WHAT THE EXERCISE ASKS: Using the entries shown below, output the line containing "What Blender Python", the line containing "CAMZ=1.46; WH=0.76", and every line between them, exactly. Pictures are omitted.

THE INPUT:
START

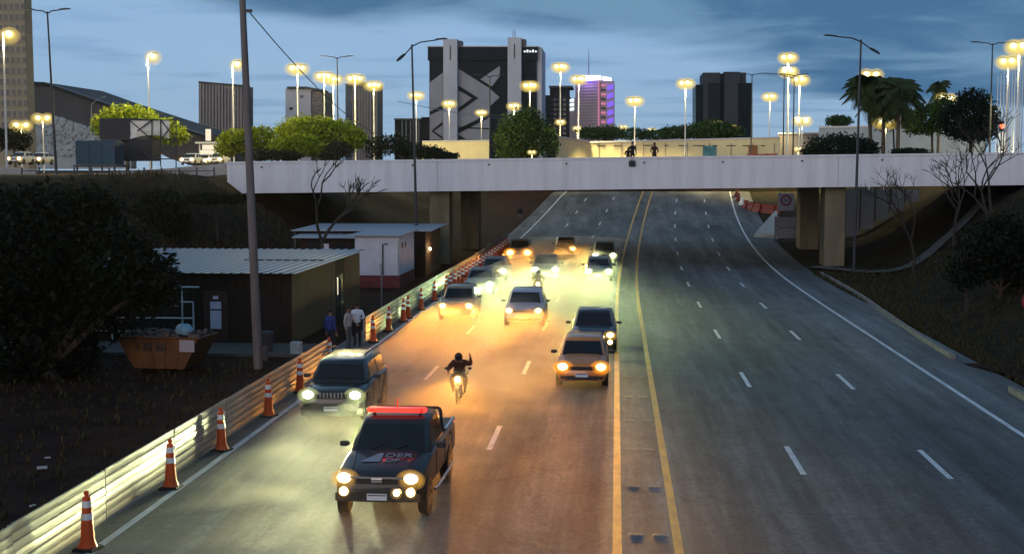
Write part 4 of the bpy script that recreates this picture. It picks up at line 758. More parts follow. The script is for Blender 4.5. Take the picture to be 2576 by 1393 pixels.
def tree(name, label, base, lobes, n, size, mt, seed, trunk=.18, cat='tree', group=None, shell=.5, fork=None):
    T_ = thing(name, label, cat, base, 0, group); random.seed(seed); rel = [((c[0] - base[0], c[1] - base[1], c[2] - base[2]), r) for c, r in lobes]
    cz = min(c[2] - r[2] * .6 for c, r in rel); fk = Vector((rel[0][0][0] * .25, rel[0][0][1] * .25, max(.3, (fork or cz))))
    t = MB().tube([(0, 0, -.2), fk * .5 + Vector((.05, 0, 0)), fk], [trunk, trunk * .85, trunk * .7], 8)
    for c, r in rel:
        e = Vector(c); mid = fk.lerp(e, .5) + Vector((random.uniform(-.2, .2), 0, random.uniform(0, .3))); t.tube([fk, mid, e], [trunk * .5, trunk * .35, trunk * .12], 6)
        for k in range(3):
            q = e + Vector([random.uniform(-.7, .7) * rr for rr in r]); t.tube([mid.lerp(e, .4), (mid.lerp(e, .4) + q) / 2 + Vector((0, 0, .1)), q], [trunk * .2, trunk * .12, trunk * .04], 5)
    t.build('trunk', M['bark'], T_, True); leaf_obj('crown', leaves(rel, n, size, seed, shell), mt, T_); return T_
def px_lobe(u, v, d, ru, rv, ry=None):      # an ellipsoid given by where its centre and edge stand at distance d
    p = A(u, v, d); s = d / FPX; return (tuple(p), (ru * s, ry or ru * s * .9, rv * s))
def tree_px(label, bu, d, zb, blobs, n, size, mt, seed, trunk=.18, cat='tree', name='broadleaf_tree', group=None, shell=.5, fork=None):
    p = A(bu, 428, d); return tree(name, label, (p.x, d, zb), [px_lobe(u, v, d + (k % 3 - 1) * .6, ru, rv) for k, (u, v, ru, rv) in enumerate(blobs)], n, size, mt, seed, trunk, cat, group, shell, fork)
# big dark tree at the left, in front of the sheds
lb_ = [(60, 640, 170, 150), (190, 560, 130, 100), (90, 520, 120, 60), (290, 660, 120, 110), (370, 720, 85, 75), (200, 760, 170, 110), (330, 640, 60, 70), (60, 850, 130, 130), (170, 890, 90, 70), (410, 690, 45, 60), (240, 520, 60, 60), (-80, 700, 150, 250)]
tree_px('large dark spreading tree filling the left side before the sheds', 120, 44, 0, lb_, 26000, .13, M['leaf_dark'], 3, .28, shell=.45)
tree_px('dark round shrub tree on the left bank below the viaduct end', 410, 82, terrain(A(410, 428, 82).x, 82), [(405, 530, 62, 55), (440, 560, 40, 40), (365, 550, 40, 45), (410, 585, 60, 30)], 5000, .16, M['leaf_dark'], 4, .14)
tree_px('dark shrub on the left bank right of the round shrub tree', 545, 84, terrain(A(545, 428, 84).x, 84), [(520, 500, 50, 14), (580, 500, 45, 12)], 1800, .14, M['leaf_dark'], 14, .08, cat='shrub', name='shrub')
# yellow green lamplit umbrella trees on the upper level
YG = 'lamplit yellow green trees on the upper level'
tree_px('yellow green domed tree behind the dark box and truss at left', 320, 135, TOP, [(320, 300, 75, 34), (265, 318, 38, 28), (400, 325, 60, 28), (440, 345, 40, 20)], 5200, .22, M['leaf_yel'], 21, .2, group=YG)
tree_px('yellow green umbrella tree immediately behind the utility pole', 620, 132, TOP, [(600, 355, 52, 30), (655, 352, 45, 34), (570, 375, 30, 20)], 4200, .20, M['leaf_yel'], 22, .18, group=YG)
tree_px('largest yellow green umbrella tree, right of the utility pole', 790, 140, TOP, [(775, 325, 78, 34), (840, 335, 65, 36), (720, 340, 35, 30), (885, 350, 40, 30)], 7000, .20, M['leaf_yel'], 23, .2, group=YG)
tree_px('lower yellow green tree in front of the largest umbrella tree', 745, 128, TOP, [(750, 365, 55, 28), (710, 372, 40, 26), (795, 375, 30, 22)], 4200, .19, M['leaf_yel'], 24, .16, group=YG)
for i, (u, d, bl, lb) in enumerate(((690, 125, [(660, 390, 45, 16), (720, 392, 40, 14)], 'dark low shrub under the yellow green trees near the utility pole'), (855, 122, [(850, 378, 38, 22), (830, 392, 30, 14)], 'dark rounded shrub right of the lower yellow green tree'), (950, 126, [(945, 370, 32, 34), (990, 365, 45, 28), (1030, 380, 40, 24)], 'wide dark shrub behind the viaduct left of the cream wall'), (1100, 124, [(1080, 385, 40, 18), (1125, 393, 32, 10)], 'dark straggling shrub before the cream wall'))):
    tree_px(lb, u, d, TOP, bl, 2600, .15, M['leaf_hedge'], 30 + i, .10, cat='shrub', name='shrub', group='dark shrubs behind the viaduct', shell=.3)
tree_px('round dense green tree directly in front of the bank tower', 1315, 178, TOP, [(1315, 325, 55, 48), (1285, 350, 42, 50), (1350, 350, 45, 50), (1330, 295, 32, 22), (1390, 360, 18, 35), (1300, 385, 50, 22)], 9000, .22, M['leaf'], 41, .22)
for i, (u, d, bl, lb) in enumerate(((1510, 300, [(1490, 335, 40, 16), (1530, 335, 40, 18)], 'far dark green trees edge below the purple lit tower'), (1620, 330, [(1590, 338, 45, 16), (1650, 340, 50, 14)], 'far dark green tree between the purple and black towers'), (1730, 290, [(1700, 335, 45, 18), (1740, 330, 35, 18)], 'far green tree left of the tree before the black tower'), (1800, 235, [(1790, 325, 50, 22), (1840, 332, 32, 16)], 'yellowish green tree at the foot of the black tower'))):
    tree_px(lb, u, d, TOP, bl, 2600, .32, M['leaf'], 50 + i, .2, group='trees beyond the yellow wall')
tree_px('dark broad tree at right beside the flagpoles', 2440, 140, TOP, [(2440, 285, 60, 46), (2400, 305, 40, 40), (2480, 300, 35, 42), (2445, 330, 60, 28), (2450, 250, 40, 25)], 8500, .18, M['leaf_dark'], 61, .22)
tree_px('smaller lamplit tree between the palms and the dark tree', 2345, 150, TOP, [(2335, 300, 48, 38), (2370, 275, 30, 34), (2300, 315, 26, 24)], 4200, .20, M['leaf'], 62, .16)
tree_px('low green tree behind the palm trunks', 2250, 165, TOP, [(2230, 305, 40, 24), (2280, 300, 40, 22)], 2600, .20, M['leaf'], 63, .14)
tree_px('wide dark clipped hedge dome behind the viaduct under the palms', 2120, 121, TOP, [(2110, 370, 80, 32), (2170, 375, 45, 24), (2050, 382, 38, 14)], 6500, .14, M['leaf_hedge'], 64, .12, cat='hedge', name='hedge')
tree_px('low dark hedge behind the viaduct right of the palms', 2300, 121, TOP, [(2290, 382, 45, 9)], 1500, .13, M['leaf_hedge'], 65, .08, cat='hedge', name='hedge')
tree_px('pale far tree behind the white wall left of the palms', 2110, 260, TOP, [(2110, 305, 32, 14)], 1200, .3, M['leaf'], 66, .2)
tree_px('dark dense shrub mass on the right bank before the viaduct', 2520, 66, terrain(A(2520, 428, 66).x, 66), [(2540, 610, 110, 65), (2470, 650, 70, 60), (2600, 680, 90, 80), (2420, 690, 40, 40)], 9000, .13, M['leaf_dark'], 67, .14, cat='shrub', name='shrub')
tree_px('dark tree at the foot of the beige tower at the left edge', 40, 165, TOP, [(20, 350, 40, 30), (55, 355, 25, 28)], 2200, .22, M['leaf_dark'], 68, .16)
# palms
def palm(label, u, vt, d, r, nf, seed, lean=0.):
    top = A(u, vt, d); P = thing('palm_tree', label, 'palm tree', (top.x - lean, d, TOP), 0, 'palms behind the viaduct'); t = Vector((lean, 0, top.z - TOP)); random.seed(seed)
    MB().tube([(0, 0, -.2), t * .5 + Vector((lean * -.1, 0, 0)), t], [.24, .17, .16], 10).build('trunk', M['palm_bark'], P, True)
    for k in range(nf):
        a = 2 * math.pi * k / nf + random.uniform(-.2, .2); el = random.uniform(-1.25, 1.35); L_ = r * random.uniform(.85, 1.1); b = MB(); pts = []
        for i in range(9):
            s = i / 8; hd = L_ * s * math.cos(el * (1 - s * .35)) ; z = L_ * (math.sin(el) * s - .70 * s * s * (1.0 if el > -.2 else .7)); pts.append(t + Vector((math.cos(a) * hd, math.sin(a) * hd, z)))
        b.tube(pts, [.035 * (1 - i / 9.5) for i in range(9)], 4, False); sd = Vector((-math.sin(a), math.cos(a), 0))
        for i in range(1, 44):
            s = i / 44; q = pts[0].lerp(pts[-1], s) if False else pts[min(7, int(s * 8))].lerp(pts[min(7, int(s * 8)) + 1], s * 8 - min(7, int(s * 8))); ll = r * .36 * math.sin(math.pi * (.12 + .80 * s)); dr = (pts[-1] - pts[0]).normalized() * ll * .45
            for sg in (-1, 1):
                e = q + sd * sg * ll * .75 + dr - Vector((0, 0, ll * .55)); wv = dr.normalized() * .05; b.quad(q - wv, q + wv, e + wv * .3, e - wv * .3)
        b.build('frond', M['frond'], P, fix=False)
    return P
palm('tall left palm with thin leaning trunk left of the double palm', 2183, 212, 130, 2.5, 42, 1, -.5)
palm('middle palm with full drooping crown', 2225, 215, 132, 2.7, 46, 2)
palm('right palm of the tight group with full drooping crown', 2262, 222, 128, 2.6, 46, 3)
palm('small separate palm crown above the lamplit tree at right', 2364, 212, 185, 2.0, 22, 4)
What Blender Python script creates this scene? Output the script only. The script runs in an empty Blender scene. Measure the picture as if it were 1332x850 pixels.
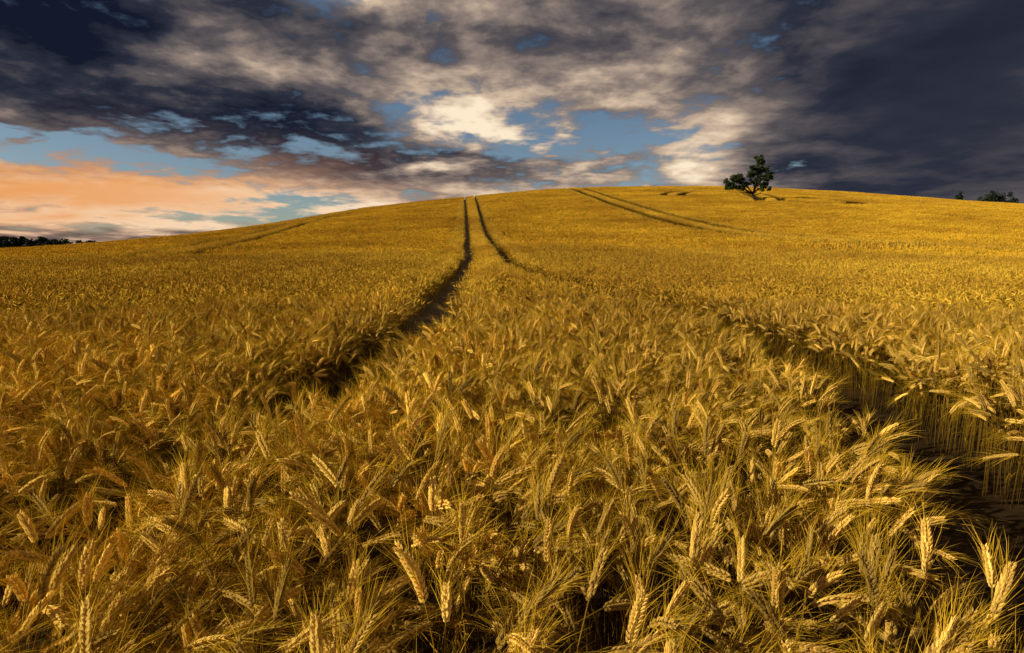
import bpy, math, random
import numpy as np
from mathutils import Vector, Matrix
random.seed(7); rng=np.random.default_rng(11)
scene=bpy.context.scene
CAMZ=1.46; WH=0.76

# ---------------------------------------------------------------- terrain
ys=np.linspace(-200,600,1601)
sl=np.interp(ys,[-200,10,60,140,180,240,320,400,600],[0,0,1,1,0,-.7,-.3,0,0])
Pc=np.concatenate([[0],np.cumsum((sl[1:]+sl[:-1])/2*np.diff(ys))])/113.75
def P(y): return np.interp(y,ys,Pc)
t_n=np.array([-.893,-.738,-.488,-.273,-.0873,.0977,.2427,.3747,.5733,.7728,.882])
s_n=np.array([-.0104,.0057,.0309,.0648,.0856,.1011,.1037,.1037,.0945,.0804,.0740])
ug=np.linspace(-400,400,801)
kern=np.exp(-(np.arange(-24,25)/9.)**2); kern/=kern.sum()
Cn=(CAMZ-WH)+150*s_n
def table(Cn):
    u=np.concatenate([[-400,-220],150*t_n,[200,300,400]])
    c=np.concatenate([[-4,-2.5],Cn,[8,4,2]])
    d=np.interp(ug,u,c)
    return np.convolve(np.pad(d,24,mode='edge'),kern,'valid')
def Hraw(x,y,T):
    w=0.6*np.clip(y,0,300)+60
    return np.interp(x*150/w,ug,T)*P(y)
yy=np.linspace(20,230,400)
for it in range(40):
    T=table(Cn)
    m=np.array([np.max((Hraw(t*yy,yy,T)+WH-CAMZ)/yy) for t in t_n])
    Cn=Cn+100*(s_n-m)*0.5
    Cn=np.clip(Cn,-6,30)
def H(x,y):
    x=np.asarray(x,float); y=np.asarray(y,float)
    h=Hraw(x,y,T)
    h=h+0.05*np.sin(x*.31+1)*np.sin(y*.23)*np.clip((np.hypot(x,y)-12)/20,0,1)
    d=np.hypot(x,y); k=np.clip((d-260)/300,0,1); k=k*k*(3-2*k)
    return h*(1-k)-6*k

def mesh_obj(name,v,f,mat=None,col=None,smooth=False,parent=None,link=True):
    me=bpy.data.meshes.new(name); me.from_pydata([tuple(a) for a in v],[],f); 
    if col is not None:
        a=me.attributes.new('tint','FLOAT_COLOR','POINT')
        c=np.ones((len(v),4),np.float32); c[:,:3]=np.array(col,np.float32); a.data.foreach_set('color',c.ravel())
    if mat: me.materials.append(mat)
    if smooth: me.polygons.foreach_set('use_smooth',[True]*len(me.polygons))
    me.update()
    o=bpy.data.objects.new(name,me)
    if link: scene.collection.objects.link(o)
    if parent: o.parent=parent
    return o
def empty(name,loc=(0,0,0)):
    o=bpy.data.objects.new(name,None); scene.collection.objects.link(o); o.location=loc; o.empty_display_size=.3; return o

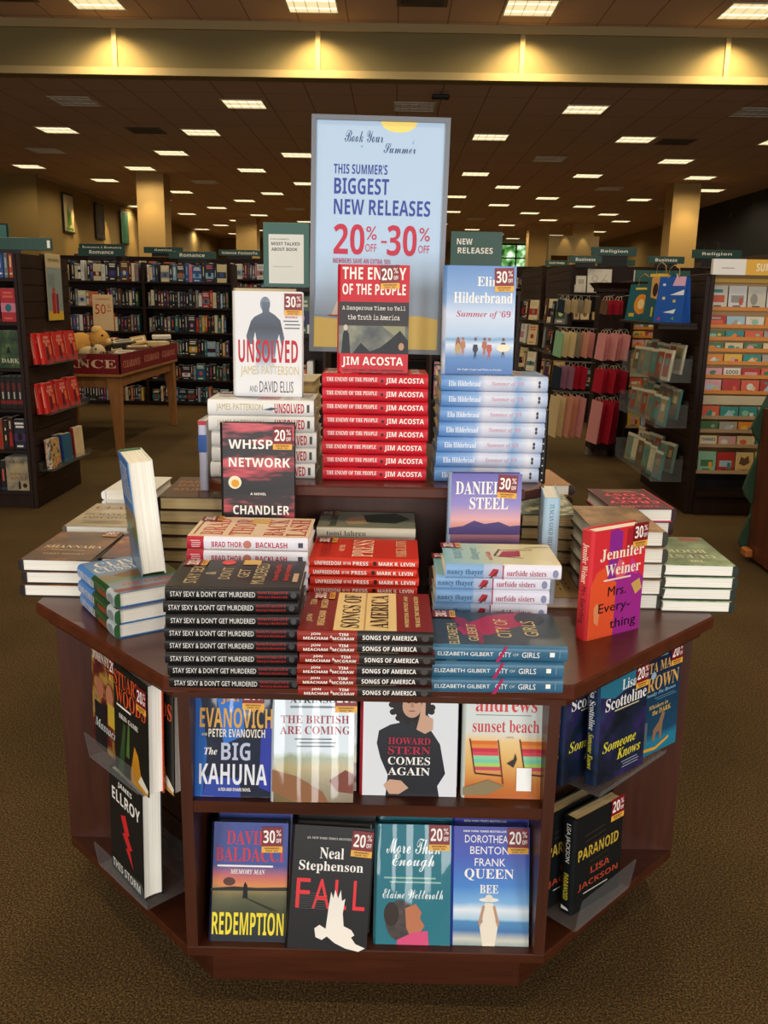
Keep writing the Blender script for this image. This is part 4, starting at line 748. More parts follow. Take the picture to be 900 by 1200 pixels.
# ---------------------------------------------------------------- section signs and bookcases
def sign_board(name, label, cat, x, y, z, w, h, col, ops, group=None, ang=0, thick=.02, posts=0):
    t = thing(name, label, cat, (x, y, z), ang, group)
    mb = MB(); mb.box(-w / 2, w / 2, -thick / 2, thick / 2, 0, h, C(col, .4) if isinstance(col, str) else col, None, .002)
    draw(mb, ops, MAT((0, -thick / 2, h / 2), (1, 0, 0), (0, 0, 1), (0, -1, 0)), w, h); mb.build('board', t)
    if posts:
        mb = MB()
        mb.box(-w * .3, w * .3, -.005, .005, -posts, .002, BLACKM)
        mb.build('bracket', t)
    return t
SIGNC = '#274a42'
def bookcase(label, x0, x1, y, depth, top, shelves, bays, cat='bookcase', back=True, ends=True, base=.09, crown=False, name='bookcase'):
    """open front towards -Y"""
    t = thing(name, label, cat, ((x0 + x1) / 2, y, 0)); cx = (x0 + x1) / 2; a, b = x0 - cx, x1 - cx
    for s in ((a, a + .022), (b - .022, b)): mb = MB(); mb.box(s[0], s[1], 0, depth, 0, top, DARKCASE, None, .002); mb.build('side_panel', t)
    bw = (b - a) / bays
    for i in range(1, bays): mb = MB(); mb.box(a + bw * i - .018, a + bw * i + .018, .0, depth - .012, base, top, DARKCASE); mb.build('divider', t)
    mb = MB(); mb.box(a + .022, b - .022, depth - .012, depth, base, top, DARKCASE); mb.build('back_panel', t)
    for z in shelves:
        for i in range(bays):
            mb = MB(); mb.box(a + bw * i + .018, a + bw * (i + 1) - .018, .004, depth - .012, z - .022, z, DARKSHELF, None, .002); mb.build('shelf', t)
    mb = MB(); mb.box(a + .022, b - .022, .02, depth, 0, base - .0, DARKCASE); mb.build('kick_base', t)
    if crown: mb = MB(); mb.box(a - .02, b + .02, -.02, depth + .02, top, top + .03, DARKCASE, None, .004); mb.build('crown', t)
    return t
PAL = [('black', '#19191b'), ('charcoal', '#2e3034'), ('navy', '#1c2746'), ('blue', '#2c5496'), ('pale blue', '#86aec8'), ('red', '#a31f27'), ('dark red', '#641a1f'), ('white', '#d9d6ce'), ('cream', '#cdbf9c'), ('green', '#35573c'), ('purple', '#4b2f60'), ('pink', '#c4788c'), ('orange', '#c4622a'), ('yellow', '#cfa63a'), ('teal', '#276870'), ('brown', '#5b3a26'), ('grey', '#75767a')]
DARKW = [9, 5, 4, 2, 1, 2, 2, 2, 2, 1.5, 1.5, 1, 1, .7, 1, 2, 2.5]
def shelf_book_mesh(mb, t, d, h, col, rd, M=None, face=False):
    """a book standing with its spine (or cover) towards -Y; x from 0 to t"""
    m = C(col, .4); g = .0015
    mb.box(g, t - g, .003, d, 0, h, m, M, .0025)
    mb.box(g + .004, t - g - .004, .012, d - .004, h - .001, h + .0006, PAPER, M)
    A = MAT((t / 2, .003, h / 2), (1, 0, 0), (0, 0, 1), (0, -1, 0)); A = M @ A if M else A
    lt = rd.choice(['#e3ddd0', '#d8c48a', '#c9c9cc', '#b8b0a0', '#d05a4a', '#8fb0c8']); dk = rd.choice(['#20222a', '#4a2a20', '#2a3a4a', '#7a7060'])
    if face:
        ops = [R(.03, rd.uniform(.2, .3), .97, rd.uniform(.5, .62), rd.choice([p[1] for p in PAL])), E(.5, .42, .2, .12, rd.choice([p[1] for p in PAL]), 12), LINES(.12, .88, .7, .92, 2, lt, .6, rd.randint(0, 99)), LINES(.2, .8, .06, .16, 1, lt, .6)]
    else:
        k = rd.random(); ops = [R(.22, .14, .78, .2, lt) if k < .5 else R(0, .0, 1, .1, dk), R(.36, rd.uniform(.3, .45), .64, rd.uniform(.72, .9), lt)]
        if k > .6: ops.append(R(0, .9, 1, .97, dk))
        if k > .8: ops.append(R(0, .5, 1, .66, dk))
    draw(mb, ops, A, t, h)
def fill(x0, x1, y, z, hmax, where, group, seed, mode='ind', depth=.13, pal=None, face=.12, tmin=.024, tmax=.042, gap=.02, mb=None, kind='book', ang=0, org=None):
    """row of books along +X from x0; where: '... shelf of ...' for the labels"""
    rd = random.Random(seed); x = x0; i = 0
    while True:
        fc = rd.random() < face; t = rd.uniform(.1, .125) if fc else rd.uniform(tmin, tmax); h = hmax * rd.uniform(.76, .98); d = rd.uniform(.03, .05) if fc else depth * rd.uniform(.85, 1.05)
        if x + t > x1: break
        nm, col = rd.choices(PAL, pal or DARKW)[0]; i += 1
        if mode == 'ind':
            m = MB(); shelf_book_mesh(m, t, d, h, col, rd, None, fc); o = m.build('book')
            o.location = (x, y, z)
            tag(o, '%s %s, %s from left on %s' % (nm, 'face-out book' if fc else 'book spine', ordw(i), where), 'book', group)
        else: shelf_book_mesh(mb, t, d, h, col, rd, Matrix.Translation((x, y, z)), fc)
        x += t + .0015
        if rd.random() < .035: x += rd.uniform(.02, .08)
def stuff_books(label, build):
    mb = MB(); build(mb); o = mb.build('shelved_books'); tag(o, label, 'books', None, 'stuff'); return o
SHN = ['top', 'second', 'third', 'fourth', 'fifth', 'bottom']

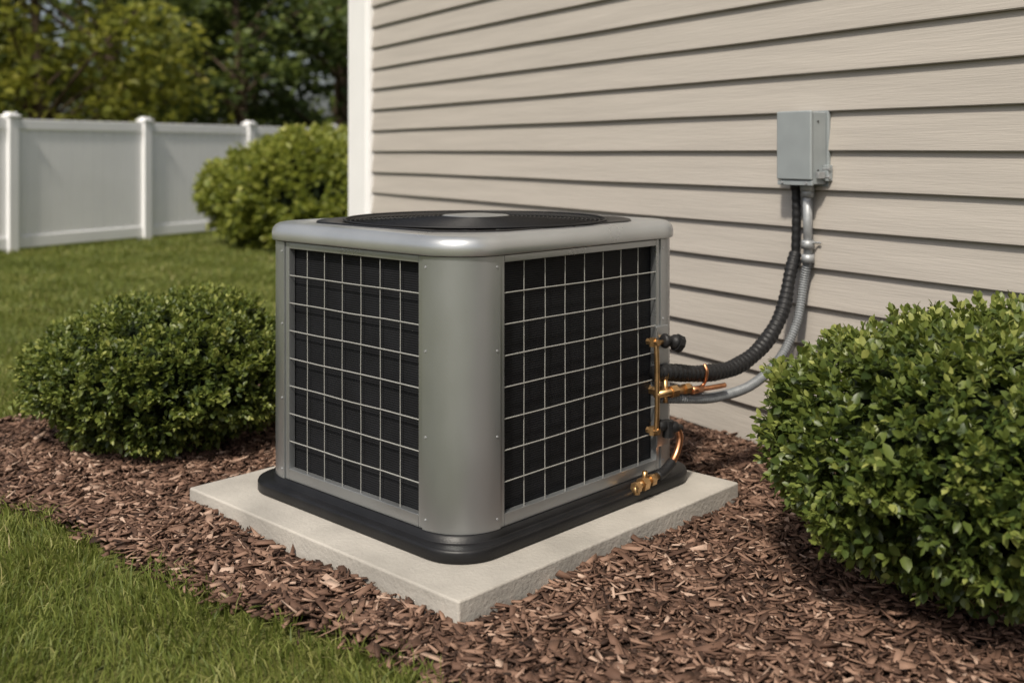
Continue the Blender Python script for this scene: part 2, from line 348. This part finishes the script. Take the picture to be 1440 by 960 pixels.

END

TASK RESULT:
What Blender Python script creates this scene? Output the script only. The script runs in an empty Blender scene. Measure the picture as if it were 1332x850 pixels.
import bpy, math, random
import numpy as np
from mathutils import Vector, Matrix
random.seed(7); rng=np.random.default_rng(11)
scene=bpy.context.scene
CAMZ=1.46; WH=0.76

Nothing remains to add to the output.